ROCK AND ROLL is experiencing the mid-life crisis predicted for it long ago, and old rockers are dropping like stock in the McDonnell-Douglas Corporation. Yesterday was Mick Jagger's 36th birthday. As he ponders how to bow gracefully out of the premier position he's held for over a decade, other performers who have had less of a chance to stockpile tax-free bonds and Krugerrands are struggling to find ways to establish their financial security.
The Who would have won the sweepstakes five years ago for "most likely to burn out," but the Avis of British rock bands continues to plug along--even after the death of Keith Moon. They've added a new drummer and a keyboard man and are touring America this fall.
Unfortunately, their new movie, The Kids Are Alright and its soundtrack album don't nearly do justice to the band's legendary performing style. Peter Townshend plays his guitar by rotating his arm like a vertical helicopter blade; Moon grins and leers through drum solos; John Entwistle, like all bass players, stands expressionless. You can see all this in The Kids Are Alright; but you miss the music. For some reason, Jeff Stein--who put the movie together--chose a few very good film sequences and mixed them up, without any sense of order, with a lot of trashy ones.
YOU'LL SEE MORE performances of "My Generation" than you'll care to count--"My Generation" in front of screaming boppers, circa 1965; "My Generation" on the Smothers Brothers Show; "My Generation" blues-style; and so on. But virtually no tracks from Tommy, Quadrophenia, or Who's Next--except for "Baba O'Riley" and "We Won't Get Fooled Again," the two best sequences in the movie.
Stein doesn't try to show us anything more about the Who than what we already know--that its members are quite ugly, that they can play extremely good music, and that they used to smash their instruments. He couldn't resist putting every Townshend guitar-smashing ever recorded on film into his movie.
The album from the movie has little of interest for anyone who has several old Who albums; it might serve as a good "best of" collection for those who don't. But even in its two-records-for-little-more-than-the-price-of-one format, its chief reason to exist seems to be to make a little more money for the band. Townshend has to keep up his monthly payments to his guru somehow.
Whatever ups and downs in productivity they've had over the years, the Who have never dropped out of the public eye as a major band. The Kinks, who date back as far as the Who or the Stones, made a few hits like "You Really Got Me" and "All Day and All of the Night" and then dropped into cultdom. For many years a small, dedicated audience bought the weird but often witty concept albums they'd put out each year.
A couple of years ago, though, the Kinks signed with Arista and decided to regain some popularity and sales. The double-album rock operas stopped flowing from Ray Davies' pen, and instead out popped instant, catchy, and only slightly pre-digested album sides of five marketable songs.
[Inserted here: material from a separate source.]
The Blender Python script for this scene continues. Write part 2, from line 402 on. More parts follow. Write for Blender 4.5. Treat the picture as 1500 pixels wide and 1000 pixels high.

Low Budget will undoubtedly be a huge success, not least because Davies slavishly follows the formula that made the Stones' Some Girls a successful comeback album. A disco track, "Superman," will spearhead Low Budget's blitzkrieg on the mass market. Another song, "National Health"--with an unadorned bass line and spare mixing--sounds strikingly like the Stones' "Shattered." Several other tracks are fast-paced, punk-influenced ditties. And so on.
WITH THEIR MORE commercial style, today's Kinks are undoubtedly reaching more people, but what they're bringing is not the wonderful old tongue-in-cheek satire Davies specialized in. Instead, these songs are filled with trite statements of no great import--things like:
Nervous tension, man's invention,
Is the biggest killer that's around today
Let the tension out or it will build
And build inside and strike you down someday
"Superman" is funny as far as disco songs go, but compared to "Lola" it's like Steve Martin next to Groucho Marx.